Una città illegale sorta diversi anni fa a pochi metri dalla città legale. Una zona conosciuta da tutti ma allo stesso tempo da tutti dimenticata. Fino a venerdì mattina quando un incendio ha ucciso due piccoli innocenti. Eppure c’è stato chi aveva denunciato. C’è stato chi aveva chiesto interventi. Angela Rutigliano è stata comandante della polizia locale a Stornara. Nel marzo del 2020 aveva segnalato all’autorità la presenza di quel campo. Ma soprattutto aveva segnalato l’emergenza e il pericolo che correva chi viveva tra quelle baracche.

Le sue prime segnalazioni sono state inoltrate dopo un incendio scoppiato tra il 5 e il 6 marzo del 2020 su un terreno adiacente a quello dove vivono i rom – utilizzato come discarica abusiva –  e dove andarono in fumo eco balle e altri rifiuti. In quella occasione la Rutigliano si rese conto della situazione di degrado del campo, dove vivevano anche un centinaio di bambini. Nei giorni successivi partirono le prime denunce che però non portarono alcun risultato. Richieste di intervento che sarebbero state inoltrate al Comune di Stornara, alla prefettura di Foggia e anche alla Procura.
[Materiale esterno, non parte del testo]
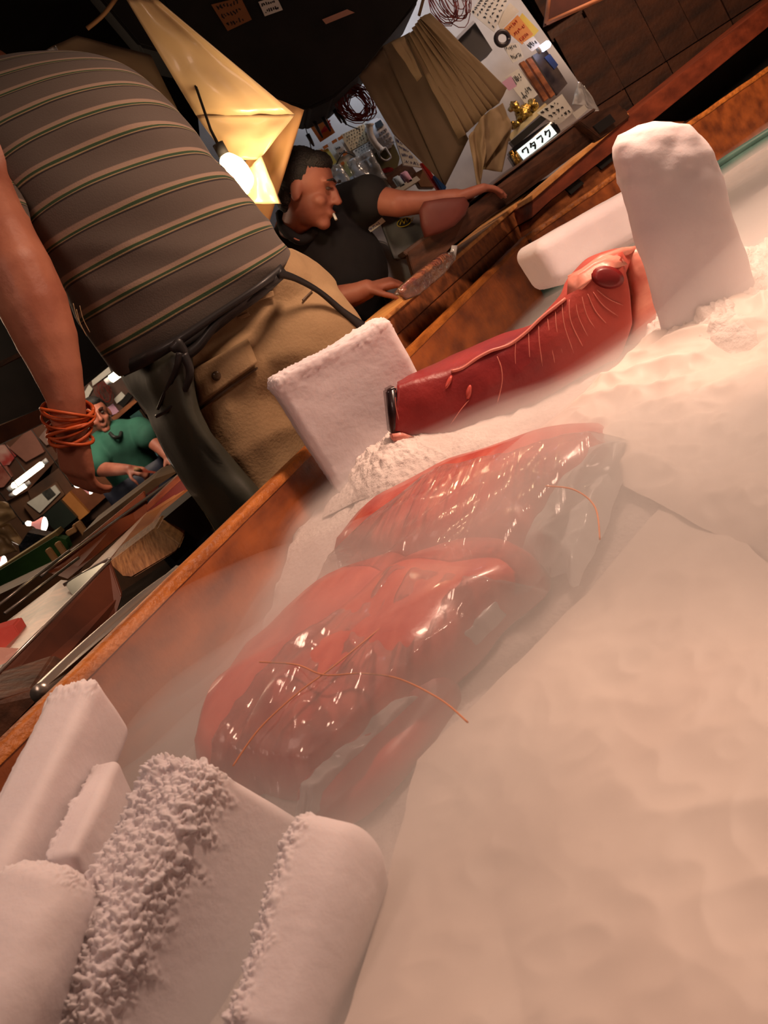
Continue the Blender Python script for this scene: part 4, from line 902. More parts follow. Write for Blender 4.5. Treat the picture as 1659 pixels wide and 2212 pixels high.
# ================================================================ man in the striped shirt, seen from behind
YM = 2.15
def shirt_mat():
    m = bpy.data.materials.new('striped_jersey'); m.use_nodes = True; nt = m.node_tree; N = nt.nodes; L = nt.links; b = N['Principled BSDF']
    uv = N.new('ShaderNodeUVMap'); uv.uv_map = 'UVMap'; sp = N.new('ShaderNodeSeparateXYZ'); L.new(uv.outputs[0], sp.inputs[0])
    ns = N.new('ShaderNodeTexNoise'); ns.inputs['Scale'].default_value = 5; L.new(uv.outputs[0], ns.inputs['Vector'])
    ad = N.new('ShaderNodeMath'); ad.operation = 'MULTIPLY_ADD'; L.new(ns.outputs[0], ad.inputs[0]); ad.inputs[1].default_value = .10; L.new(sp.outputs[1], ad.inputs[2])
    fr = N.new('ShaderNodeMath'); fr.operation = 'FRACT'; L.new(ad.outputs[0], fr.inputs[0])
    r = N.new('ShaderNodeValToRGB'); r.color_ramp.interpolation = 'LINEAR'; e = r.color_ramp.elements
    base = lin((88, 78, 70)); pale = lin((146, 124, 108)); grn = lin((38, 66, 38)); tan = lin((150, 130, 96)); blk = lin((34, 26, 28))
    stops = [(0, base), (.60, base), (.63, pale), (.73, pale), (.75, tan), (.765, grn), (.83, grn), (.845, tan), (.86, tan), (.875, blk), (.915, blk), (.93, base), (1, base)]
    e[0].position = 0; e[0].color = (*base, 1); e[1].position = 1; e[1].color = (*base, 1)
    for p, c in stops[1:-1]:
        q = e.new(p); q.color = (*c, 1)
    L.new(fr.outputs[0], r.inputs[0]); L.new(r.outputs[0], b.inputs['Base Color']); b.inputs['Roughness'].default_value = .85; b.inputs['Sheen Weight'].default_value = .15
    tc = N.new('ShaderNodeTexCoord'); n2 = N.new('ShaderNodeTexNoise'); n2.inputs['Scale'].default_value = 300; L.new(tc.outputs['Object'], n2.inputs['Vector'])
    bp = N.new('ShaderNodeBump'); bp.inputs['Strength'].default_value = .25; bp.inputs['Distance'].default_value = .002; L.new(n2.outputs[0], bp.inputs['Height']); L.new(bp.outputs[0], b.inputs['Normal'])
    return m
SHM = shirt_mat()
def uvloft(rings, vs, closed=True, cap0=True, cap1=False):
    bm = BM(); uvl = bm.loops.layers.uv.new('UVMap'); V = [[bm.verts.new(p) for p in r] for r in rings]; n = len(rings[0])
    for i, (a, b) in enumerate(zip(V, V[1:])):
        for k in range(n):
            f = bm.faces.new((a[k], a[(k + 1) % n], b[(k + 1) % n], b[k]))
            for l, (u, v) in zip(f.loops, ((k / n, vs[i]), ((k + 1) / n, vs[i]), ((k + 1) / n, vs[i + 1]), (k / n, vs[i + 1]))): l[uvl].uv = (u * 1.2, v)
    for c, r, v in ((cap0, V[0][::-1], vs[0]), (cap1, V[-1], vs[-1])):
        if c:
            f = bm.faces.new(r)
            for l in f.loops: l[uvl].uv = (0, v)
    return bm
SR = [(-80, 165, 120, 140, 2.34, .05), (-120, 200, 215, 137, 2.30, .09), (-120, 262, 292, 158, 2.25, .12), (-52, 345, 350, 206, 2.20, .14), (12, 425, 402, 268, 2.17, .145), (70, 512, 462, 345, 2.15, .145),
      (116, 590, 518, 412, 2.14, .14), (160, 665, 566, 470, 2.13, .135), (206, 742, 606, 522, 2.12, .13), (238, 788, 618, 548, 2.12, .125), (258, 806, 616, 562, 2.12, .12)]
def interp_rings(S, k):
    out = []
    for i in range(len(S) - 1):
        for j in range(k):
            t = j / k; a = S[max(i - 1, 0)]; b = S[i]; c = S[i + 1]; d = S[min(i + 2, len(S) - 1)]
            out.append(tuple(.5 * (2 * b[q] + (c[q] - a[q]) * t + (2 * a[q] - 5 * b[q] + 4 * c[q] - d[q]) * t * t + (3 * b[q] - a[q] - 3 * c[q] + d[q]) * t ** 3) for q in range(len(b))))
    out.append(S[-1]); return out
rings = []; vs = []; acc = 0; prev = None
SRI = interp_rings(SR, 8)
for i, (lx, ly, rx, ry, Y, th) in enumerate(SRI):
    l = at(lx, ly, Y); r = at(rx, ry, Y); c = (l + r) / 2; a = (r - l) / 2
    if prev is not None: acc += (c - prev).length
    prev = c
    bdir = Vector((0, -1, .32 - .50 * sm(.35, 1, i / (len(SRI) - 1)))).normalized(); b = bdir * th; n = 96; ring = []
    for k in range(n):
        t = 2 * math.pi * k / n; cs, sn = math.cos(t), math.sin(t)
        q = (abs(cs) ** 2.3 + abs(sn) ** 2.3) ** (-1 / 2.3)
        p = c + a * cs * q + b * sn * q
        nn = (a.normalized() * cs + bdir * sn)
        # drapery: folds running down and sideways, deeper toward the waist
        f = noise.noise(Vector((t * 1.4, acc * 3, 1))) * .010 + (1 - abs(noise.noise(Vector((t * 1.0 + acc * 5, acc * 8, 4)))) * 2) * .009 * sm(.15, .5, acc)
        p += nn * f; ring.append(p)
    rings.append(ring); vs.append(acc / .0595 + .2)
man = thing('person', at(470, 900, YM).xy.to_3d(), 'person seen from behind in a striped polo shirt, beige trousers and dark apron', 'person')
# hem turned in
last = rings[-1]; c = sum(last, Vector()) / len(last); rings.append([p.lerp(c, .05) + Vector((0, 0, .004)) for p in last]); vs.append(vs[-1])
obj('polo_shirt', uvloft(rings, vs), SHM, man)
# sleeve
SL = [(-150, 300, 20, 330, 2.15), (-130, 400, 45, 400, 2.08), (-105, 470, 62, 462, 2.02), (-95, 505, 66, 492, 2.0)]
rg = []; vv = []; acc = 0; prev = None
for lx, ly, rx, ry, Y in interp_rings(SL, 6):
    l = at(lx, ly, Y); r = at(rx, ry, Y); c = (l + r) / 2; a = (r - l) / 2; bb = Vector((0, -1, .1)).normalized() * a.length * .9
    if prev is not None: acc += (c - prev).length
    prev = c; rg.append([c + a * math.cos(t) + bb * math.sin(t) for t in [2 * math.pi * k / 40 for k in range(40)]]); vv.append(acc / .0595 + .75)
last = rg[-1]; c = sum(last, Vector()) / len(last); rg.append([p.lerp(c, .1) for p in last]); vv.append(vv[-1])
obj('sleeve', uvloft(rg, vv, cap0=True, cap1=False), SHM, man)
# body: arm, hand, neck, head, far arm
bm = BM()
arm = [(at(-40, 400, 2.08), .062), (at(8, 520, 1.99), .062), (at(38, 585, 1.96), .066), (at(72, 660, 1.95), .066), (at(100, 730, 1.94), .059), (at(124, 800, 1.93), .047), (at(142, 860, 1.92), .037), (at(148, 905, 1.92), .034)]
chain(bm, arm)
wd = (at(166, 1010, 1.94) - at(148, 905, 1.92)).normalized()
hand(bm, at(148, 908, 1.92), wd, Vector((.75, .65, 0)), at(100, 1000, 1.9) - at(148, 950, 1.92), s=1.2, curl=.55, spread=.03)
Mh = frame(Vector((.9, .1, -.3)), Vector((-.1, .9, -.45)))
T = head(bm, at(-125, 60, 2.55), Mh, 1.0, neck=at(-20, 165, 2.35))
limb(bm, at(-40, 400, 2.08), at(60, 240, 2.2), .06, .07); limb(bm, at(60, 240, 2.2), at(260, 220, 2.28), .06, .05)
limb(bm, at(260, 230, 2.28), at(300, 300, 2.5), .05, .045); limb(bm, at(300, 300, 2.5), at(330, 330, 2.7), .042, .032)
hand(bm, at(330, 330, 2.7), Vector((.2, .8, -.3)), Vector((0, 0, -1)), Vector((-1, 0, 0)))
obj('body', fuse(bm, .006, 6), SKIN, man)
headparts(man, T, Mh, 1.0)
# rubber bands wound round the wrist
rnd = random.Random(5); ax = wd; s1 = ax.cross(Vector((0, 1, 0))).normalized(); s2 = ax.cross(s1)
for k in range(9):
    c = at(146 + k * .8, 884 + k * 7.5, 1.92); bm = BM(); rr = .0415 + rnd.uniform(-.003, .004) + (.004 if k < 3 else 0); t1_, t2_ = rnd.uniform(-.3, .3), rnd.uniform(-.3, .3)
    tube(bm, [c + s1 * math.cos(t) * rr + s2 * math.sin(t) * rr * .95 + ax * (math.cos(t) * t1_ + math.sin(t) * t2_) * rr for t in [2 * math.pi * q / 28 for q in range(29)]], rnd.uniform(.0026, .0042), 7)
    tag(obj('rubber_band', bm, ORANGE), ('topmost loose rubber band on the hanging wrist', 'second rubber band from the top of the wrist', 'third rubber band from the top of the wrist', 'rubber band just above the middle of the wrist stack', 'middle rubber band of the wrist stack', 'rubber band just below the middle of the wrist stack', 'third rubber band up from the hand', 'second rubber band up from the hand', 'lowest rubber band, nearest the back of the hand')[k], 'rubber band', 'rubber bands on the wrist')
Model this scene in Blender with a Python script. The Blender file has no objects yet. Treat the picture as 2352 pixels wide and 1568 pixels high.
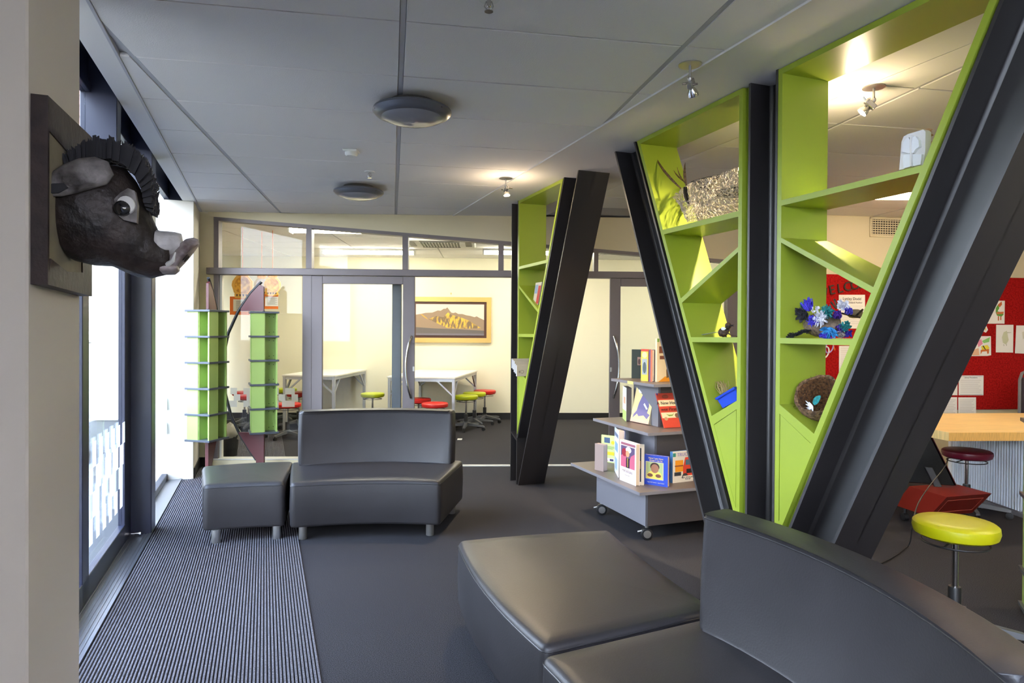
import bpy, math, random
from mathutils import Matrix, Vector
from mathutils.geometry import tessellate_polygon
random.seed(7)
scene = bpy.context.scene
COL = scene.collection

# ------------------------------------------------------------------ camera
F, HC = 1520.0, 1.43                    # focal length in pixels of the 2352 px wide frame, eye height
PITCH, ROLL, HOR = math.radians(-0.46), 0.006, 759.0
PX, PY = 1176.0, HOR - F * math.tan(PITCH)
FW = Vector((0, math.cos(PITCH), math.sin(PITCH)))
_r = Vector((1, 0, 0)); _u = Vector((0, -math.sin(PITCH), math.cos(PITCH)))
RT = _r * math.cos(ROLL) + _u * math.sin(ROLL)
UP = -_r * math.sin(ROLL) + _u * math.cos(ROLL)
EYE = Vector((0, 0, HC))
cam_data = bpy.data.cameras.new('camera')
cam_data.sensor_width = 36.0
cam_data.sensor_fit = 'HORIZONTAL'
cam_data.lens = F * 36.0 / 2352.0
cam_data.shift_y = -(784.0 - PY) / 2352.0
cam_data.clip_start = 0.05
cam_data.clip_end = 400
cam = bpy.data.objects.new('camera', cam_data)
COL.objects.link(cam)
cam.matrix_world = Matrix(((RT.x, UP.x, -FW.x, 0), (RT.y, UP.y, -FW.y, 0), (RT.z, UP.z, -FW.z, HC), (0, 0, 0, 1)))
scene.camera = cam

# ------------------------------------------------------------------ world, sun, exposure
world = bpy.data.worlds.new('sky'); scene.world = world; world.use_nodes = True
nt = world.node_tree; nt.nodes.clear()
wo = nt.nodes.new('ShaderNodeOutputWorld'); bg = nt.nodes.new('ShaderNodeBackground')
tc = nt.nodes.new('ShaderNodeTexCoord'); sp = nt.nodes.new('ShaderNodeSeparateXYZ'); rp = nt.nodes.new('ShaderNodeValToRGB')
nt.links.new(tc.outputs['Generated'], sp.inputs[0]); nt.links.new(sp.outputs['Z'], rp.inputs[0])
rp.color_ramp.elements[0].position = 0.0; rp.color_ramp.elements[0].color = (0.93, 0.94, 1.0, 1)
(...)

Quest’ultima, dopo la segnalazione della Rutigliano, avrebbe chiesto che fosse effettuato un censimento delle persone che vivevano in quel campo. Censimento che, però, non è mai avvenuto. Inoltre, qualche mese dopo l’incendio, nel giugno del 2020 la Asl avrebbe effettuato un sopralluogo nella baraccopoli alla periferia di Stornara, accertando la grave situazione igienico sanitario e di sicurezza in cui vivevano e vivono gli ospiti del campo. Ma anche dopo quell’ispezione non è stato preso alcun provvedimento. 

Anche dopo l'ispezione che aveva segnalato le gravi mancanze, non erano stati presi provvedimenti

Un ghetto fantasma fino a venerdì mattina, dunque, quando la notizia della morte dei due fratelli ha fatto giro delle cronache nazionali. Una notizia accompagnata da commenti della politica e seguita da vertici e incontri. La Procura ha indagato la madre dei due bambini per omicidio colposo: un atto dovuto, mentre si attende – come è stato chiesto dalle istituzioni – la pulizia e il ripristino dei luoghi. Termini che vogliono dire tutto e nulla. Anche se, al momento, non è stato ancora chiarito quale sarà il futuro di quei bulgari e rumeni. Un campo, quello del “Tratturello regio Ponte di Bovino” simile all’ex pista di Borgo Mezzanone, al Gran Ghetto tra Rignano Garganico e San Severo. Con le stesse baracche, la stessa immondizia e anche gli stessi morti.